Meanwhile in New York, church bells could be heard as the city marked the second anniversary of the September 11, 2001 attacks on the World Trade Center.

New Yorkers were commemorating the victims of the attack with a quiet ceremony focusing on the families – especially the children – of the victims.

VOA quoted city officials as saying that children are playing a primary role in this year’s commemoration because they show that the spirit of the city lives on.

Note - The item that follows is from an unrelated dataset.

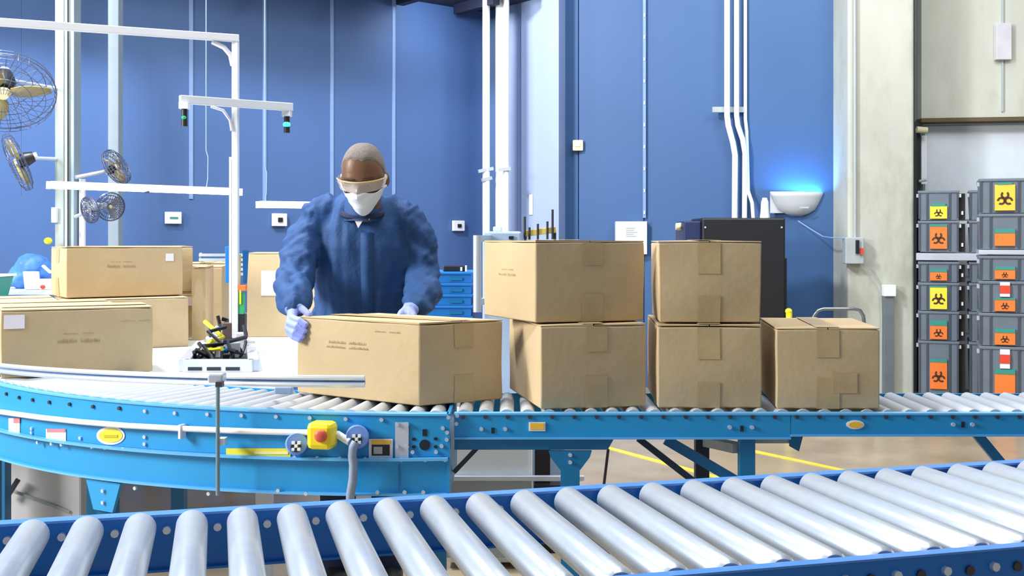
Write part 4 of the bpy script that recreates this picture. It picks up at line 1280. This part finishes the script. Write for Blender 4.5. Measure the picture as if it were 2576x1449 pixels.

Two hundred children who lost relatives in the attack are reading the names of the almost 3,000 dead and performing music throughout the solemn ceremony. Family members and a handful of officials are reading poems. New York Mayor Michael Bloomberg read from the poem The Names, by former poet laureate Billy Collins.

NAMES ECHOES

"Names etched on the head of a pin, one name spanning a bridge, another undergoing a tunnel. A blue name needled into the skin. Names of citizens, workers, others and fathers. The bright-eyed daughter. The quick son. Alphabet of names in a green field. Names wheeled into the dim warehouse of memory. So many names there is barely room on the walls of the heart," read Mayor Bloomberg.

The ceremonies came shortly after Pope John Paul the Second said in a statement that Prophet Ezekiel reminds the faithful that "the purpose of God’s action is never ruin, never simply condemnation of the sinner."

As he prepared for his trip to Slovakia on September 11, the Pope told an audience that God allows evil so that "a new life will emerge." He said the Almighty will "sooner or later discover evil, defend victims, and show the path to justice," BosNewsLife monitored.

"FULL OF HOPE"

The Pope’s fundamental message to the audience was the need for believers to remain "full of hope" even in the darkest of times. Elsewhere in Europe and Russia, one of America’s key allies in the war against terrorism, there were only low key events.

However Russian Foreign Minister Igor Ivanov said in a statement that while time will heal wounds and fade memories, all nations and their leaders, must remain vigilant in the struggle against terrorism.

Moscow celebrated its own grim anniversary earlier this week, the fourth anniversary of the first in a series of apartment house bombings in Moscow. The attacks killed hundreds of people and led Russian officials to renew their military campaign in Chechnya.

But correspondents said that the memorial ceremony for those who lost their lives in the Moscow blasts drew a small crowd of several dozen and passed largely unnoticed by the media.

The anniversary of September 11 was also overshadowed by the release a day earlier of a video tape of fugitive Osama bin Laden, the suspected mastermind of the September 11 attacks.